Homework 9a

home work!

Programming Language #lang htdp/isl+



Due Date Tues at 9:00pm (Week 9)

Purpose Revise Shannon, and turn it into a game.


Exercise 1 All of your games were at least several hundred lines of code; some were quite a bit more. Some of them worked perfectly, others partially worked. Some had extensive tests, others very few. This exercise involve several parts, all aimed towards improving your existing code:

A. Incorporate feedback given in grading. That might have involved breaking massive functions into appropriately sized helper functions, reformatting code, etc.

B. Pay particular attention to testing. If your parse-cell and parse-grid functions were not useful for testing, please extend them so that you can use them in your tests (e.g., you should be able to use them for both the inputs & outputs of your functions): they should make your tests much more concise and easy to read. If they don’t, pick a different format to parse from (you do not have to change your grid definition: parsing converts, so can handle a different representation).

C. If your code was not fully functional to the point of supporting Homework 6b, please fix whatever outstanding bugs that it has. If it didn’t have enough tests, add them.

D. Organize the file to collect together data definitions, parsing functions, grid functions, etc. Using large comments like:




can make scrolling through the file much easier.

E. If there are any other changes you think could make your code easier to read or understand, please make them (note: aside from comments like in (D) and purpose statements, we do not want you to add other comments—if you find yourself wanting to explain a function, it may indicate that the function is doing too much: splitting it into smaller functions is much better, as they, unlike comments, can never become out of sync with the code).

This should result in significant changes to your code: we will be grading it based on the difference between what you submitted in 6B and here. If you make only a few cosmetic changes, very likely, you will get a very low score.

At the end of it, you should be happy if we decide to project your code in front of the whole class and have you describe how it works.


Exercise 2 Your next task is to turn Shannon into a game. First, update your game world state so that it supports a goal, which should be a set of inputs/outputs. e.g., you might want to be able to represent

X:+,Y:+ -> Z:-

X:+,Y:- -> Z:+

X:-,Y:+ -> Z:+

X:-,Y:- -> Z:+

This is a table version of the function (lambda (X Y) (not (and X Y))), assuming the only values you have are booleans and "+" (positive) corresponds to #true and "-" (negative) corresponds to "false". While we show that one example as a function, you need to represent them in this "relational" form, since you need to support multiple outputs (otherwise, with only booleans, there are limits in how interesting things get), and you need not include all combinations of inputs. e.g., you should be able to equally represent this as a set of goals:

R:+,S:+ -> T:-,U:+

R:-,S:- -> T:+,U:+

You can assume that whoever constructs the goals will do so with inputs/outputs that exist in the grid.

These are goals because each corresponds to a possible simulation of the circuit: i.e., consider the first case of the first example. It indicates that if we set the inputs X and Y to +, then after running the circuit, the output Z should have charge -. In addition to the goal itself, you probably want to record whether or not the goal has been simulated and what the result was.
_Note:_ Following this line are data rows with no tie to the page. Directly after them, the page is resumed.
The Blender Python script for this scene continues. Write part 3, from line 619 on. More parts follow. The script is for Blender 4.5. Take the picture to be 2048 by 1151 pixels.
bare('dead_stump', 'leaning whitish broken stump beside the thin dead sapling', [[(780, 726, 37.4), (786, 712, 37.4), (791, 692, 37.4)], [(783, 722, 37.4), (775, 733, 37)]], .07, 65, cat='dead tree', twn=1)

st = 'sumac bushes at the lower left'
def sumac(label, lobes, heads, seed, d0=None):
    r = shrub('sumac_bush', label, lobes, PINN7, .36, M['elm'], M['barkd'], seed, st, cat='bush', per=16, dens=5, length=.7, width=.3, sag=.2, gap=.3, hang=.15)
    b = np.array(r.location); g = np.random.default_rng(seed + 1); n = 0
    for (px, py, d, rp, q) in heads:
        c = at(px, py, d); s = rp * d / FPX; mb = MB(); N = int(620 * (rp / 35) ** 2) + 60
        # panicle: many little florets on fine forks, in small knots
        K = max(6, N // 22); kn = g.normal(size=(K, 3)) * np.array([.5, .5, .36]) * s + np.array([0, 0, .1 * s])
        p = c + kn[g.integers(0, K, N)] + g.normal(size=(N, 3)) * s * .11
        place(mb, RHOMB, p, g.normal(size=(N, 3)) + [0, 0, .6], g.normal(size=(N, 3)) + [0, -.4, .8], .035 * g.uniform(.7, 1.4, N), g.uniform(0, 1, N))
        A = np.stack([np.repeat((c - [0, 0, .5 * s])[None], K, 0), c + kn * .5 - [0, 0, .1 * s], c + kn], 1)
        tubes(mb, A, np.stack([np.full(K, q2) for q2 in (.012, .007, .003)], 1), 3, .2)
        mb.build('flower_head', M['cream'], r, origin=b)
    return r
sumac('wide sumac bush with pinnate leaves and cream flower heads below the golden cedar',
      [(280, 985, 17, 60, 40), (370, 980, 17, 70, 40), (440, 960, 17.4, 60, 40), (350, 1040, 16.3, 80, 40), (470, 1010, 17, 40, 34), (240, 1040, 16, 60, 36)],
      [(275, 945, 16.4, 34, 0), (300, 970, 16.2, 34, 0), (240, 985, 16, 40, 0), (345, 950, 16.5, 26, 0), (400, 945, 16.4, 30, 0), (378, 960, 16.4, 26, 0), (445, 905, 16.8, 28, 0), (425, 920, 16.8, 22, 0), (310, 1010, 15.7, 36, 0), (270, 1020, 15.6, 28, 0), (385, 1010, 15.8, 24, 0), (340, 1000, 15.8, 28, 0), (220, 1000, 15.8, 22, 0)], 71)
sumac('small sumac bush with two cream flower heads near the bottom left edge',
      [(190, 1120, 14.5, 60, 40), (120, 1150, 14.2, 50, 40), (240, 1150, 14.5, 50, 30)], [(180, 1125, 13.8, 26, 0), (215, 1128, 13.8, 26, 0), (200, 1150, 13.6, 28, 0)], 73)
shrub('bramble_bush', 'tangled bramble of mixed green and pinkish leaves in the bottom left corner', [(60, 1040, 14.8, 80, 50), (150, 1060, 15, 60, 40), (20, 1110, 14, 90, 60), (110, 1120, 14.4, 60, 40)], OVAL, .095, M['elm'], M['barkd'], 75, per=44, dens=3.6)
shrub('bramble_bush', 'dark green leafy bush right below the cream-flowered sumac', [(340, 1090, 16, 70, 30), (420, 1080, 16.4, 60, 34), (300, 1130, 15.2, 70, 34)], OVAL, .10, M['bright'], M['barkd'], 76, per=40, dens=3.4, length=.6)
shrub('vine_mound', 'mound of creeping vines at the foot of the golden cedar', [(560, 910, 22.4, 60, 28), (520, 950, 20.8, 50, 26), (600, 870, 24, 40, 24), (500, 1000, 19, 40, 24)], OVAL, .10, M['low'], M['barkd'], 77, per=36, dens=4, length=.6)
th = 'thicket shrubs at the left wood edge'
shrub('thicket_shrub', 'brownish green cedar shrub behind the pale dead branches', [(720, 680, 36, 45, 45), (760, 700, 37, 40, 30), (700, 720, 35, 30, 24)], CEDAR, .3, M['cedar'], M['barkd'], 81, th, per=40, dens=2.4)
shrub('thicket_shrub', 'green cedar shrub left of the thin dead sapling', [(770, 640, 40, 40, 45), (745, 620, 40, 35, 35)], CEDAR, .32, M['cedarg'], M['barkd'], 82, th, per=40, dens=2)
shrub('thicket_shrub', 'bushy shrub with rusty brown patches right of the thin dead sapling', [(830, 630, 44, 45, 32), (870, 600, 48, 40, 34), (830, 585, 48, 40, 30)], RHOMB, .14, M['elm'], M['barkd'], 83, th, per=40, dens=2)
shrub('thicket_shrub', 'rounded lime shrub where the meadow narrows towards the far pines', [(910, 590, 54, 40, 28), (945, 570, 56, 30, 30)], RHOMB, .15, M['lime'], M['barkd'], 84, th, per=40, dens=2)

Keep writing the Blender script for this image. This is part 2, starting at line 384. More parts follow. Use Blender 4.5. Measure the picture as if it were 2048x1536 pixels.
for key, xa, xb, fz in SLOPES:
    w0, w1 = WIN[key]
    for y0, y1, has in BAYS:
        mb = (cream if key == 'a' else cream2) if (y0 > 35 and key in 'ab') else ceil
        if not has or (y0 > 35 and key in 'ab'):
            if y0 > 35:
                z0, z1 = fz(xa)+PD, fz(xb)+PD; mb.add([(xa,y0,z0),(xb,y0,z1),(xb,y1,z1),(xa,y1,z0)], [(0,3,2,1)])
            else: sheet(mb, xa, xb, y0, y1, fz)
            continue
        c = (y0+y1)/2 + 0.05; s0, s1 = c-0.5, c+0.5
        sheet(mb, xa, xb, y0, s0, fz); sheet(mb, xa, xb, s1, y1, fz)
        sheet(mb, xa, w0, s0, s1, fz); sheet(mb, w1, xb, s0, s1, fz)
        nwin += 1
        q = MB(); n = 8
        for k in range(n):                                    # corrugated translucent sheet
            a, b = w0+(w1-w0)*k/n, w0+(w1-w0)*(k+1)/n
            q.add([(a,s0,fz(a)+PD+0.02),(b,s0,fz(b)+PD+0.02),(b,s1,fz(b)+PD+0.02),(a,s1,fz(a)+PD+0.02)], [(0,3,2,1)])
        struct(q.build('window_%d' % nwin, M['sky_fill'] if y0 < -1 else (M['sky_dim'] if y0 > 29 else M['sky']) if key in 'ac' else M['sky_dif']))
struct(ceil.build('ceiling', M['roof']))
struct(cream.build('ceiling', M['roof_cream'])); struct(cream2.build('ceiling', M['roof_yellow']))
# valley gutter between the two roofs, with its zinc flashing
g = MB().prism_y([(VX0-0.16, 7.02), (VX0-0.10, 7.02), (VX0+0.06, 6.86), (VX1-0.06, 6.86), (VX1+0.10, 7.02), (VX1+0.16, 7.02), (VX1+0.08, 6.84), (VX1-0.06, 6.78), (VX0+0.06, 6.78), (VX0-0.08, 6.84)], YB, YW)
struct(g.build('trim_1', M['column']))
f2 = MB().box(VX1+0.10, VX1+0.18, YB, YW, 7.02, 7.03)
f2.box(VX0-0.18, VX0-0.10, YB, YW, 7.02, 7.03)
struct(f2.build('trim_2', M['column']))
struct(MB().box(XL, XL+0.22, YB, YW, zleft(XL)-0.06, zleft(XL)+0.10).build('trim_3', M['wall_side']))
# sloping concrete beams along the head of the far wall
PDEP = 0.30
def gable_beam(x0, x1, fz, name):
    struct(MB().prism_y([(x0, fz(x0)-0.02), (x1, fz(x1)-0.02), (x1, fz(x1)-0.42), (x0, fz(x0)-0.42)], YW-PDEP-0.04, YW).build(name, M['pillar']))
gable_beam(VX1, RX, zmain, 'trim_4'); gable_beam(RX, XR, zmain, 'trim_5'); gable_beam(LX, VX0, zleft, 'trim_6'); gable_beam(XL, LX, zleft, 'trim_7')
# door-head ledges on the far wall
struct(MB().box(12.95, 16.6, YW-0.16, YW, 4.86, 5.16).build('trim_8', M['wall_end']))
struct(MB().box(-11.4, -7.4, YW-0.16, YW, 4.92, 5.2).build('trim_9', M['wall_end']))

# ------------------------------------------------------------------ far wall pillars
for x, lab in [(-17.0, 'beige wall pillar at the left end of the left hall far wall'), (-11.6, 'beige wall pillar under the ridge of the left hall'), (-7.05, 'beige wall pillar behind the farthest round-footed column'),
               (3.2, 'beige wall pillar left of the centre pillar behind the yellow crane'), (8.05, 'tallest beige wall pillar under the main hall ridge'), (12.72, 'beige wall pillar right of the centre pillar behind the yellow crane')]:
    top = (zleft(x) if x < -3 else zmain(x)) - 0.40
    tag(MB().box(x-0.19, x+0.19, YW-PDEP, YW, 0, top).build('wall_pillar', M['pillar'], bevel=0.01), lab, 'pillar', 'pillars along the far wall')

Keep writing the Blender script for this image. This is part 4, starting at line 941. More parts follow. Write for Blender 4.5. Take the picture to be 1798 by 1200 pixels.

Exercise 3 You should make a new to-draw handler that, in addition to showing the grid, also shows the goals and whether they have been satisfied. We would suggest that you don’t edit your old draw handler, but rather, make your new one treat it as a helper (depending on how you updated your world state, this is hopefully easy!).

Exercise 4 Now that you have a goal, you should create a new on-tick handler that proceeds through the goals one at a time, running the simulation until it has stopped changing and recording whether the particular goal was sucessful or not. It is fine if short-circuits cause the game to exit out. (As with the to-draw, we would suggest that you have your new handler call the old one as a helper.)

Exercise 5 Finally, update your main function, and be sure you have some visual indication, once all the goals have been run, whether the game was won or lost.

Exercise 6 In order to play the game, a player must configure an initial state of the grid with gates that they believe will satisfy all the goals. Please make two "puzzles": states with just inputs, outputs, and the set of goals. You should use your parse-grid function, and be sure your goals are readable (make a parse-goal function if necessary) so that a player can understand what they are supposed to fill in. You should then also provide solutions (filled in versions of the states) to each of your puzzles. Your puzzles should not be trivial, but you do not have to make them too large (roughly 10x10 grids are probably about right, with a few inputs and outputs).